- [Do this]:
Using the listing below, set down each line from the line containing "Write the bpy script that would produce this render. Use" through the line containing "W=4.0; L=4.18; L2=8.1; H2=2.33", both ends included, exactly and with nothing added.
— Start Raw data —
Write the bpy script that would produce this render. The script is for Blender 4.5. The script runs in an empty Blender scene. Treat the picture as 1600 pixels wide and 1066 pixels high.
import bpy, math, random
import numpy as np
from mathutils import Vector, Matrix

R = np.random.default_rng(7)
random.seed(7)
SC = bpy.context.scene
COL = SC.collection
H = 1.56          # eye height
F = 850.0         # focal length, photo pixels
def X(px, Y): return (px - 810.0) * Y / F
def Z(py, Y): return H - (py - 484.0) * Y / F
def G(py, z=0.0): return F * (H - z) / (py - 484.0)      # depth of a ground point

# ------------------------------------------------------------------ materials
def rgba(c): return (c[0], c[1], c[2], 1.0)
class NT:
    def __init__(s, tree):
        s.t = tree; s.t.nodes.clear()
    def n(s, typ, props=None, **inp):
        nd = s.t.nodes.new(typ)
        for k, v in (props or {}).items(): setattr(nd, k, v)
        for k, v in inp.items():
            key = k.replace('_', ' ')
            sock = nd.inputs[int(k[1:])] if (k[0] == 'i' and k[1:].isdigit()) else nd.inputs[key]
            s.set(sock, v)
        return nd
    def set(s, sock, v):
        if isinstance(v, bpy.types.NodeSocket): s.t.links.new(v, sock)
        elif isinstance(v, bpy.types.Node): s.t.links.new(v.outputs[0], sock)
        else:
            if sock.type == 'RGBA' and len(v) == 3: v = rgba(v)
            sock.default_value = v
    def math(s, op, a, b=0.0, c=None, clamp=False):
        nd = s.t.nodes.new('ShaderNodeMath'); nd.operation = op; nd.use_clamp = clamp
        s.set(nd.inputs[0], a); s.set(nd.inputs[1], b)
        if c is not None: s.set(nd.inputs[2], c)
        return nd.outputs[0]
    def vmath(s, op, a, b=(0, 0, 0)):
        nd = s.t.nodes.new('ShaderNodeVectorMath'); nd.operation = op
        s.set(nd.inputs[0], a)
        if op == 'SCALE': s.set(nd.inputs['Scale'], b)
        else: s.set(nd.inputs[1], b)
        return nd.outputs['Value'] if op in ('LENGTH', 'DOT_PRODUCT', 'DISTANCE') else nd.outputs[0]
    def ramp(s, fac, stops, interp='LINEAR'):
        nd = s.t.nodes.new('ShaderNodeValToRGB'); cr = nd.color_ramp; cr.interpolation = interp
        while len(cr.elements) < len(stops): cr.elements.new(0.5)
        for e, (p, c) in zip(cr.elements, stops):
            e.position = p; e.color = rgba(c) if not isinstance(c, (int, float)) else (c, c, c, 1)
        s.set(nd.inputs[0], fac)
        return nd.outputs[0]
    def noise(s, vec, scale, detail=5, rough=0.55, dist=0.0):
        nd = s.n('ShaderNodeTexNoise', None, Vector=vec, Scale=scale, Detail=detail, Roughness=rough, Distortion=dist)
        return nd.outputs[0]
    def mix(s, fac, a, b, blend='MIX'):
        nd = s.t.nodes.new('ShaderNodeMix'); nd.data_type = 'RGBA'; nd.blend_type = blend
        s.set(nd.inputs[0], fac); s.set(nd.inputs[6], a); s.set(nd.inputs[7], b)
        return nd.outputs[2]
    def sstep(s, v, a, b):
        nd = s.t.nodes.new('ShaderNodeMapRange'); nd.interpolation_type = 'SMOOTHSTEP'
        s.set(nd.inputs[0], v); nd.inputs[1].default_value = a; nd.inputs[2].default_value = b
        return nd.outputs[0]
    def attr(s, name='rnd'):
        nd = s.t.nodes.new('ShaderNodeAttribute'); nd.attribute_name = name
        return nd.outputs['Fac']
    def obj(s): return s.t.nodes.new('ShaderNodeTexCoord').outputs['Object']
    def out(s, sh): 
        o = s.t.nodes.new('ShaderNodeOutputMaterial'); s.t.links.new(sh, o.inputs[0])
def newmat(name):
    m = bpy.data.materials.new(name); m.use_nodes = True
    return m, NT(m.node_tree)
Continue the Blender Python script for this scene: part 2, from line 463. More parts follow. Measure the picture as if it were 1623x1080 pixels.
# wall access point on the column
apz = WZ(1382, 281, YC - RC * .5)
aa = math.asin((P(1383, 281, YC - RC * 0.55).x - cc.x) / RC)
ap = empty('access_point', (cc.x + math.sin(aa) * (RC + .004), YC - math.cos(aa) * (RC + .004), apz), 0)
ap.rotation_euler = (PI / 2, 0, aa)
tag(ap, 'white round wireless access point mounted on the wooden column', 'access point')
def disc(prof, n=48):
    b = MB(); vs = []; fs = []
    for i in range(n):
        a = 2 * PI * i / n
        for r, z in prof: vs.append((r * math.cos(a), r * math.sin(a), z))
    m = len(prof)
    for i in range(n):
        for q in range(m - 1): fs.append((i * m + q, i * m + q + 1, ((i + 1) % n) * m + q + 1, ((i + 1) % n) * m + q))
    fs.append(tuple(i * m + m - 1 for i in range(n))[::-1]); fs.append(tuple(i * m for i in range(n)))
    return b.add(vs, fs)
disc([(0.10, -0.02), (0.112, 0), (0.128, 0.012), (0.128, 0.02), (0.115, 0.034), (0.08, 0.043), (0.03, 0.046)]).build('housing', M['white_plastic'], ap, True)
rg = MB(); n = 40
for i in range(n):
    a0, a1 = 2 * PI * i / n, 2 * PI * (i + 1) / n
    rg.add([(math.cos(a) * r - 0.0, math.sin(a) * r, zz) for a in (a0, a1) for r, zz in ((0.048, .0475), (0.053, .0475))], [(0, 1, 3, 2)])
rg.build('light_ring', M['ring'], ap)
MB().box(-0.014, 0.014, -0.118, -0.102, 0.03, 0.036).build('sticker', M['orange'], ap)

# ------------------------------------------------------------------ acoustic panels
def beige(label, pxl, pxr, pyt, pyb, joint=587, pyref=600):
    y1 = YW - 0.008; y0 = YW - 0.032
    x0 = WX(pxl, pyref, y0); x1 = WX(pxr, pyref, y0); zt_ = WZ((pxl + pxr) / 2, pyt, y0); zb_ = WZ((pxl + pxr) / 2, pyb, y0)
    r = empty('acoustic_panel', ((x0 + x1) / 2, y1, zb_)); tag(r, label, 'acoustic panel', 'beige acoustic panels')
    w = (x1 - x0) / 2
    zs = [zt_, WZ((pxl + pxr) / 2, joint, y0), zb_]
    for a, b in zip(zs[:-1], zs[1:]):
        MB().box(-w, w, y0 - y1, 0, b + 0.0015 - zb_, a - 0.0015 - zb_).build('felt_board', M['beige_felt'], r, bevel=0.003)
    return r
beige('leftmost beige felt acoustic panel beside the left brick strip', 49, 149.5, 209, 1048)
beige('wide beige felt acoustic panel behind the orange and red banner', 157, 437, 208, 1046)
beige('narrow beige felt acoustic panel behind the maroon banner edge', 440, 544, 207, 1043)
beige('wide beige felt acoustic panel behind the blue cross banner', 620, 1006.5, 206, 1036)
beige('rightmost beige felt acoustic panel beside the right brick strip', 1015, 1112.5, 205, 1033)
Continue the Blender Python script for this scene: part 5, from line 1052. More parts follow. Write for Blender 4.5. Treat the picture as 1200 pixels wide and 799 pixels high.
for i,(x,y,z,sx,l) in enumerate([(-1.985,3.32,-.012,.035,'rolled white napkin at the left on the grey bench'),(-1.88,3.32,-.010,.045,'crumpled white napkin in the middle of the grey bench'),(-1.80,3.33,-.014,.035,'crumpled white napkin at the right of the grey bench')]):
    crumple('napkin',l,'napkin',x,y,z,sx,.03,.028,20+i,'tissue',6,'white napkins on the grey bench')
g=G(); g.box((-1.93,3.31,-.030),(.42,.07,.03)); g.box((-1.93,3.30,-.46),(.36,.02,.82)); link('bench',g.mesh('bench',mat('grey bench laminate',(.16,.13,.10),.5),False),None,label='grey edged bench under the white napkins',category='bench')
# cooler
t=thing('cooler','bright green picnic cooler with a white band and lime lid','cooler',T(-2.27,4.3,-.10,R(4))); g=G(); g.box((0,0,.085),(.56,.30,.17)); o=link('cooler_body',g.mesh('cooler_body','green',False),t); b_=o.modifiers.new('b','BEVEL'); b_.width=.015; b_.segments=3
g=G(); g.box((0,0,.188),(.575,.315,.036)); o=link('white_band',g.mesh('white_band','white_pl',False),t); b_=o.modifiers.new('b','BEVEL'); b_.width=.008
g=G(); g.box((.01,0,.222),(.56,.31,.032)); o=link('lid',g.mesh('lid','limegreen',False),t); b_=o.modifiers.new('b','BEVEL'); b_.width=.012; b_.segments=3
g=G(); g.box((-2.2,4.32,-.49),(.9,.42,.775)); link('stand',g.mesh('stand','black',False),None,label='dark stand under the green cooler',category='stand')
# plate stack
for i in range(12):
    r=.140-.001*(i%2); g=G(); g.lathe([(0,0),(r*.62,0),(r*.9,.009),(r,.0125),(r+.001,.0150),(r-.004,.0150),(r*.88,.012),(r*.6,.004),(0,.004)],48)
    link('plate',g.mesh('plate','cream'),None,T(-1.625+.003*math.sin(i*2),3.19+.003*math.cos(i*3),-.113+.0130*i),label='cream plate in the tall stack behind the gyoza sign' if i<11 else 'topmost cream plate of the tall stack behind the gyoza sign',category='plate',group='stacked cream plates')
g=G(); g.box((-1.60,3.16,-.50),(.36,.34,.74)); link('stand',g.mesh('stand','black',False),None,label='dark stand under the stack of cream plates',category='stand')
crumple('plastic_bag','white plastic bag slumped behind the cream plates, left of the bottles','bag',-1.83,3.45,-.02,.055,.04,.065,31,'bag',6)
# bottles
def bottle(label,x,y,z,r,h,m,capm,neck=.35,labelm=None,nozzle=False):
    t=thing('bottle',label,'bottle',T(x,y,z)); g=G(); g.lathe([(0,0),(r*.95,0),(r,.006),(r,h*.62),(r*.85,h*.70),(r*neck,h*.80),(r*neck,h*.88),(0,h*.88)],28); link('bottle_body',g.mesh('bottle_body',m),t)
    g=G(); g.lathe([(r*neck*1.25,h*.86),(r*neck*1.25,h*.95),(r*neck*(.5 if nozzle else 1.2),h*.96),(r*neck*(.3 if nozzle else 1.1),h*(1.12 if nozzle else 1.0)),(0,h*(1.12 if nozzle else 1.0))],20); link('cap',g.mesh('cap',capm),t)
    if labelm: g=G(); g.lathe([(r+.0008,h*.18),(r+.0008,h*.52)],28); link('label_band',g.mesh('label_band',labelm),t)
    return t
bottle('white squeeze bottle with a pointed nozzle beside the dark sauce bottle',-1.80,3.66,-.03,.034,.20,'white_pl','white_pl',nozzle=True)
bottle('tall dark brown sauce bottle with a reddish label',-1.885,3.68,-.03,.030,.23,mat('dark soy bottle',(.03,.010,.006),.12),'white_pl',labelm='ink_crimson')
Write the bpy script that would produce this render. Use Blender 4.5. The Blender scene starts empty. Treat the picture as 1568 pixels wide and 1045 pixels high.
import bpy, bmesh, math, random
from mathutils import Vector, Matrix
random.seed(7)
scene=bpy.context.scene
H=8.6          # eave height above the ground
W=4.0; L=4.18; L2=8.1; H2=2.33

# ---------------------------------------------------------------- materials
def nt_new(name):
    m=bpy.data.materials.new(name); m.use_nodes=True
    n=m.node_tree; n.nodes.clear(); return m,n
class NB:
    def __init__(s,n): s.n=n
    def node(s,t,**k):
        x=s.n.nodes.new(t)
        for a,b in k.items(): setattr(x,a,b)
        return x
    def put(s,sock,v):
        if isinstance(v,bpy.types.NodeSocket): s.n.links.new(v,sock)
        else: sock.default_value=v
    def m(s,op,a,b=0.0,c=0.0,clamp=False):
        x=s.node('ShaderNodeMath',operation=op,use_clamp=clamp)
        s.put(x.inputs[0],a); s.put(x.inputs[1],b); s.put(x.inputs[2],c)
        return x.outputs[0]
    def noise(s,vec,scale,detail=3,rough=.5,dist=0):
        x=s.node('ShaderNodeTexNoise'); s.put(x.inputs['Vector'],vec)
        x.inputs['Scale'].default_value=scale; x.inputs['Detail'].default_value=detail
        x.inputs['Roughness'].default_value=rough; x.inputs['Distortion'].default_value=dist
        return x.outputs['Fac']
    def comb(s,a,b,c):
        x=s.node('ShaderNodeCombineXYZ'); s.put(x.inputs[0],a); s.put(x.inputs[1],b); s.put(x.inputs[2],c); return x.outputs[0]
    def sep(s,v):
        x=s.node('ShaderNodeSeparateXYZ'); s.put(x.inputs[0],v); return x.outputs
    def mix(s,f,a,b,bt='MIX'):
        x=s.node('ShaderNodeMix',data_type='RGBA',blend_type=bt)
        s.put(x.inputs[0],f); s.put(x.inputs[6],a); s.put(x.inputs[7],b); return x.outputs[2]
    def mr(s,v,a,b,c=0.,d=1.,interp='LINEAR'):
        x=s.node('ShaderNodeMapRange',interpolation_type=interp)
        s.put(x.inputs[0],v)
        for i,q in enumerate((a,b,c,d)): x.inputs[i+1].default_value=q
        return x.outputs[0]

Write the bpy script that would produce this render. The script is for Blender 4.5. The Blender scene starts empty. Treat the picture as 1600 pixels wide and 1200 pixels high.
— End Raw data —
- [Output below]:
Write the bpy script that would produce this render. Use Blender 4.5. The Blender scene starts empty. Treat the picture as 1568 pixels wide and 1045 pixels high.
import bpy, bmesh, math, random
from mathutils import Vector, Matrix
random.seed(7)
scene=bpy.context.scene
H=8.6          # eave height above the ground
W=4.0; L=4.18; L2=8.1; H2=2.33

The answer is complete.